**Task objective:**
Below are the records. Gather each line that holds "picture".

**Material supplied:**
** Begin **

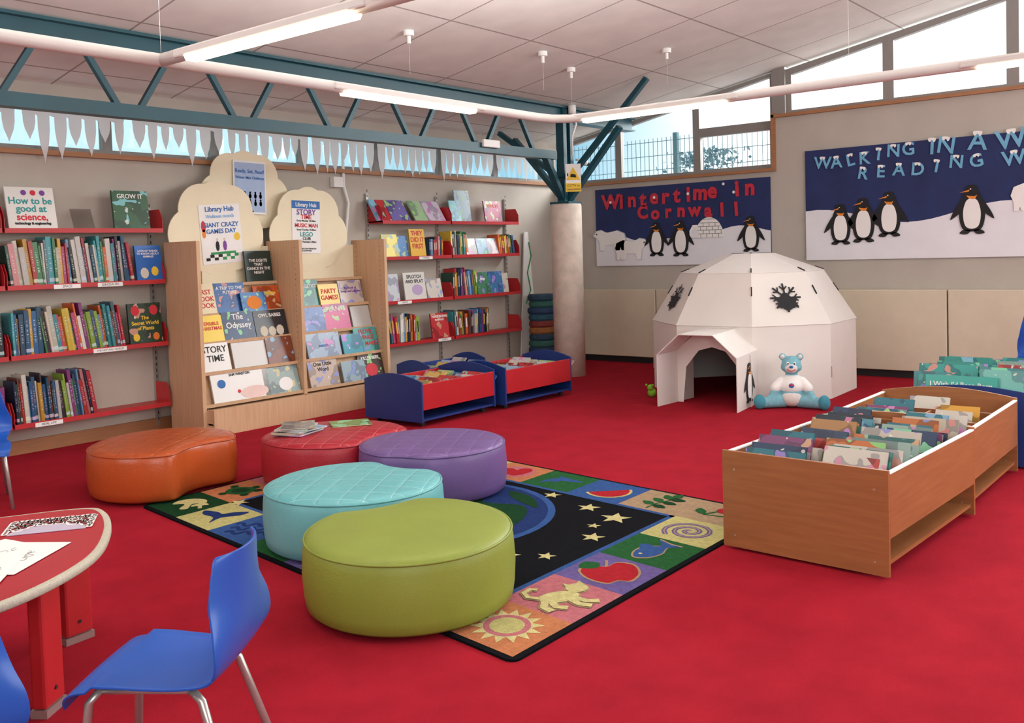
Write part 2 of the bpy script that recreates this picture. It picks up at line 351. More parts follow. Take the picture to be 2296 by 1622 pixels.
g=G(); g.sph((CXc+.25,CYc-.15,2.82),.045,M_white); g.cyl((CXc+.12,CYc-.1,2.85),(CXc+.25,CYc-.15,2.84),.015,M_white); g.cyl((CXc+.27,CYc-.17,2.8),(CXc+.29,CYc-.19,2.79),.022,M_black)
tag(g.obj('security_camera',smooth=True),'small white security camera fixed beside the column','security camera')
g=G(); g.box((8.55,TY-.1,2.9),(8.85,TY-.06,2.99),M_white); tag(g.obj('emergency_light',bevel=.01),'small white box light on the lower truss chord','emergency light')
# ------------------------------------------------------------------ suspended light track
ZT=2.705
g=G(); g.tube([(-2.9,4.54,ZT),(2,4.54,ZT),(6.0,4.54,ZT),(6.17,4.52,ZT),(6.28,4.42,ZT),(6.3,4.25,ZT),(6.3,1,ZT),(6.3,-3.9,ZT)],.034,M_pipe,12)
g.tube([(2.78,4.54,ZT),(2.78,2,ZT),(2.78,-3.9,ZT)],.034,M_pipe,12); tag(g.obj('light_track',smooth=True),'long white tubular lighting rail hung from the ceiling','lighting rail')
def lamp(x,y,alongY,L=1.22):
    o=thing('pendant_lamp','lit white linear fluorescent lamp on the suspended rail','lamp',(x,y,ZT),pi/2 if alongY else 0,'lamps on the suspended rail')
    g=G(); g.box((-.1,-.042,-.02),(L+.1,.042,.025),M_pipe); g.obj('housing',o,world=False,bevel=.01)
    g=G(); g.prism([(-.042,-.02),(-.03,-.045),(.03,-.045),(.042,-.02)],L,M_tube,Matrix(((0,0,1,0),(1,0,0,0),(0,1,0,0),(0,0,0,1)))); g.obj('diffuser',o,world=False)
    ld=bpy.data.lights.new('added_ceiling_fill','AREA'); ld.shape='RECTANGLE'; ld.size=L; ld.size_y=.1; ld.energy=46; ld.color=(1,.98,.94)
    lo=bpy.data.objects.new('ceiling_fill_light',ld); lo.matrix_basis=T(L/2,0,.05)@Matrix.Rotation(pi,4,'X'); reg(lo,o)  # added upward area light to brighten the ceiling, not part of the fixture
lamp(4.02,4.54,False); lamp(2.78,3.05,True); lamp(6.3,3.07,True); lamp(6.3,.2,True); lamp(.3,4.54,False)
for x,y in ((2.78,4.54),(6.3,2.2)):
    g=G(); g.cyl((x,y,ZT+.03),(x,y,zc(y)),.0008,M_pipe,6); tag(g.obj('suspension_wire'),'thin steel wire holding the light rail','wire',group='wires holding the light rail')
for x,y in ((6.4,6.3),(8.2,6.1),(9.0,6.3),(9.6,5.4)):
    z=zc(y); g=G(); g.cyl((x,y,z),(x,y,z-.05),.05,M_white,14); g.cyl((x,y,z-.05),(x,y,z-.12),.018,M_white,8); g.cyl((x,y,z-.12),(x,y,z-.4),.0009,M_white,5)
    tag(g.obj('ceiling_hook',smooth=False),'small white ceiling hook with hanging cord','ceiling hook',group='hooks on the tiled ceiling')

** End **
** Begin **

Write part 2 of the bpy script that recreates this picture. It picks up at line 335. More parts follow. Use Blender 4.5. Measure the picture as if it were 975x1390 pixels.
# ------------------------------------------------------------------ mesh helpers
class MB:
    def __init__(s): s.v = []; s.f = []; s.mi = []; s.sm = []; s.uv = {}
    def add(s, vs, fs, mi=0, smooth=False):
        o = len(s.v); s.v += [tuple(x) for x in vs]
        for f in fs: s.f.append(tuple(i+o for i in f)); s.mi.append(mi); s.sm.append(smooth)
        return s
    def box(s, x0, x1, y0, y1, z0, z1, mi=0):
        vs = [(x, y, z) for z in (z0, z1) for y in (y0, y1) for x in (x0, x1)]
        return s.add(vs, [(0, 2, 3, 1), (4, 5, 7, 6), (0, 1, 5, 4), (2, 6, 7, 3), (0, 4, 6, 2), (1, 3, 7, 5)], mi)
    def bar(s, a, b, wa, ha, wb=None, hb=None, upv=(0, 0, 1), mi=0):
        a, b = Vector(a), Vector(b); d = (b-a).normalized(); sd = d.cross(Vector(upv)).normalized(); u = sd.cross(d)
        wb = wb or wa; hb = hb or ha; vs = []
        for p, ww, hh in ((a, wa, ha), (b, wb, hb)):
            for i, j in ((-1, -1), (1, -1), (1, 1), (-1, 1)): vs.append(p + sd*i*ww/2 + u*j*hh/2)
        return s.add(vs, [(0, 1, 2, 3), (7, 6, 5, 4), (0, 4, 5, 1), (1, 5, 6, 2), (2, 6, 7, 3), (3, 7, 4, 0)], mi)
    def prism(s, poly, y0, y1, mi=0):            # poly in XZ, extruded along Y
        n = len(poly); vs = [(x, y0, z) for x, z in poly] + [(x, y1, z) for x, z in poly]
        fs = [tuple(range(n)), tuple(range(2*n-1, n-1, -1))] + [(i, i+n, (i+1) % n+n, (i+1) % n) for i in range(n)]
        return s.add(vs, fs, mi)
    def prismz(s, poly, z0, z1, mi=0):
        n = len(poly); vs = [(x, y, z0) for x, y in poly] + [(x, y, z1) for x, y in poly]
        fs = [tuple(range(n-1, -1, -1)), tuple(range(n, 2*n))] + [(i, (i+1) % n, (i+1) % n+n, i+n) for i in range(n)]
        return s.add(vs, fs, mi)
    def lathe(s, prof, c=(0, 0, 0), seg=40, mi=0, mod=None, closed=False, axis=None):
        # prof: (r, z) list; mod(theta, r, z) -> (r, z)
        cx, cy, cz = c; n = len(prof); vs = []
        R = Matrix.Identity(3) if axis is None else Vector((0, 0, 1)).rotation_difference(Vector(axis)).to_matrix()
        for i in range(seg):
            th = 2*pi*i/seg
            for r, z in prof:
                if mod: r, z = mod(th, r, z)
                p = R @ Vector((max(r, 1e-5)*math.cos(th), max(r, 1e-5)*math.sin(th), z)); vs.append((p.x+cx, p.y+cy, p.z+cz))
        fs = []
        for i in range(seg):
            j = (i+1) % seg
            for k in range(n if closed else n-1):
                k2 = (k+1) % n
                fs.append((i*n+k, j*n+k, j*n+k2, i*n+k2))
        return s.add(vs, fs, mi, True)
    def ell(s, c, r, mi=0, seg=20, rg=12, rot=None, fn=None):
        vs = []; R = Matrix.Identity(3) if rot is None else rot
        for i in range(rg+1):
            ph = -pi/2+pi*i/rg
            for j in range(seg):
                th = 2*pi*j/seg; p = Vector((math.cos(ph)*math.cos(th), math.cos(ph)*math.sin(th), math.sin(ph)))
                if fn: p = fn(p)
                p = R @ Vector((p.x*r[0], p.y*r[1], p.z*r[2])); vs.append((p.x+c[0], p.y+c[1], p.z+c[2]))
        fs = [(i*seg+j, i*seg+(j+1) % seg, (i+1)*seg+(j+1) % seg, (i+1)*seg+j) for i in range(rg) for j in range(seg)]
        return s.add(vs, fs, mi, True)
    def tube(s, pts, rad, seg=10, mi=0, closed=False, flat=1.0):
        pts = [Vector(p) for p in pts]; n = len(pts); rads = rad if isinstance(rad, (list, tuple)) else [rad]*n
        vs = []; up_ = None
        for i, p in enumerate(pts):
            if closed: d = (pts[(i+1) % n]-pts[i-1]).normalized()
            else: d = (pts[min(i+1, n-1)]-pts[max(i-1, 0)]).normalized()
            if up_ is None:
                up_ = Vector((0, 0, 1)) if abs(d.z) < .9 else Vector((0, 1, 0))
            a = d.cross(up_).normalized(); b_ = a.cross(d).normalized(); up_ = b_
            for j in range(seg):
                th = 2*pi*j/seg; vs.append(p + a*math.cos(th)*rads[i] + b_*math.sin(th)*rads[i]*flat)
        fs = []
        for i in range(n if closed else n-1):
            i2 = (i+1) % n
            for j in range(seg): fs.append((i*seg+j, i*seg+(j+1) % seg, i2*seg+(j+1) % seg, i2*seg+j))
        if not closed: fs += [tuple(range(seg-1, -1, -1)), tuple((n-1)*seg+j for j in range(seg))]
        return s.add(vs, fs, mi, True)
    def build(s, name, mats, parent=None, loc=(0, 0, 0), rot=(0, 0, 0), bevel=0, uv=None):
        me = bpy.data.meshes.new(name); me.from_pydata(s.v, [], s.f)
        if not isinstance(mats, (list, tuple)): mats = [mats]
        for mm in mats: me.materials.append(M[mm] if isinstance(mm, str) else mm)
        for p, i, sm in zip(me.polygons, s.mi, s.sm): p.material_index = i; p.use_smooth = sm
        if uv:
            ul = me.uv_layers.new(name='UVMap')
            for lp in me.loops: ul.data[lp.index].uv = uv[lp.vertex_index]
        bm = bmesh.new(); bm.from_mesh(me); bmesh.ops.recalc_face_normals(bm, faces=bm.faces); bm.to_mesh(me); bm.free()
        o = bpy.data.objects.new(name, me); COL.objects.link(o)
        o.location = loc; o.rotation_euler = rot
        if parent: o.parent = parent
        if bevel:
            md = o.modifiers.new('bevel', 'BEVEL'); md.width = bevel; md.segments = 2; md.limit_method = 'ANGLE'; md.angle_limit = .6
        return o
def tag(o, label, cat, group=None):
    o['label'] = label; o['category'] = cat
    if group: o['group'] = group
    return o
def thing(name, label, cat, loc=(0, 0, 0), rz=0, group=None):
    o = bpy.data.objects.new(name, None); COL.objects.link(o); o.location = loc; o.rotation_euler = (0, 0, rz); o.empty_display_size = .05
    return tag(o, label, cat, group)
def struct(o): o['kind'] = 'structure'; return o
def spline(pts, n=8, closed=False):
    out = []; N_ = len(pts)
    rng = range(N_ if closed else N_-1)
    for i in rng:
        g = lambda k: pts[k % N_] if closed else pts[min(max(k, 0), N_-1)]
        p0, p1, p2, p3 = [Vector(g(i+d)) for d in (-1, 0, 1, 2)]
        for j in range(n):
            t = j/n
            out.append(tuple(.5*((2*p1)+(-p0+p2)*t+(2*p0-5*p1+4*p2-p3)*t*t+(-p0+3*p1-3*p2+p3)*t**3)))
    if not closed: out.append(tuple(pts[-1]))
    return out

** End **
** Begin **

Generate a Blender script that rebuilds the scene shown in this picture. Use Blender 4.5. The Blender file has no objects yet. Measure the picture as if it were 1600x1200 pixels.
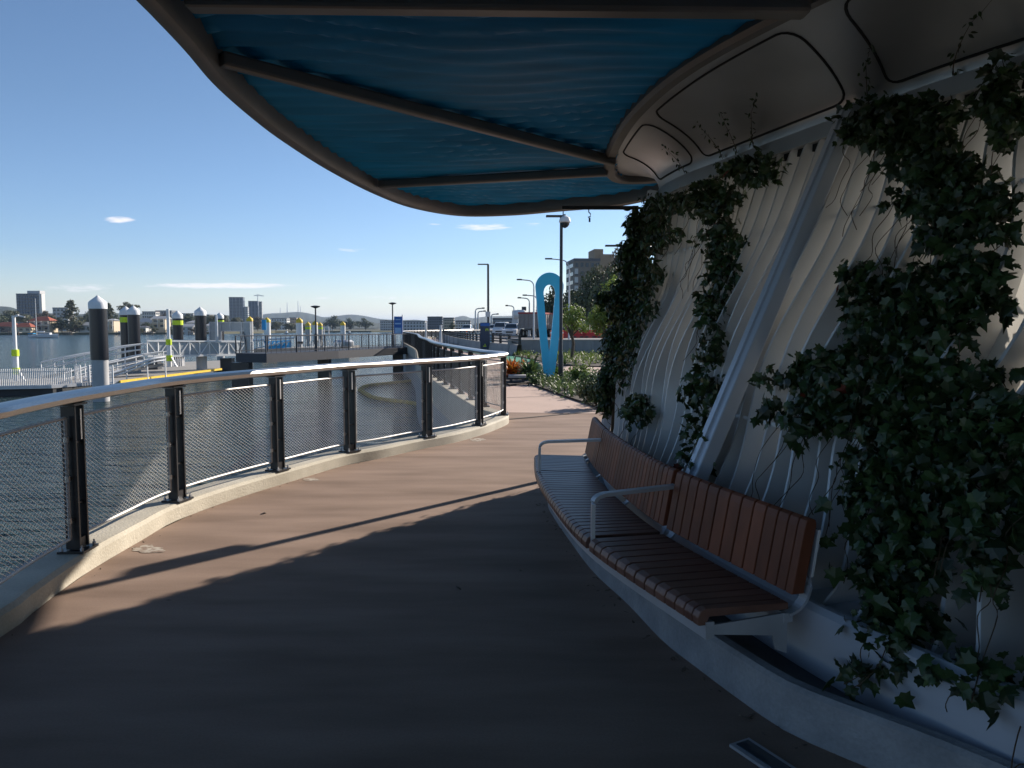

** End **

**Written response:**
Write part 2 of the bpy script that recreates this picture. It picks up at line 351. More parts follow. Take the picture to be 2296 by 1622 pixels.
Write part 2 of the bpy script that recreates this picture. It picks up at line 335. More parts follow. Use Blender 4.5. Measure the picture as if it were 975x1390 pixels.
Generate a Blender script that rebuilds the scene shown in this picture. Use Blender 4.5. The Blender file has no objects yet. Measure the picture as if it were 1600x1200 pixels.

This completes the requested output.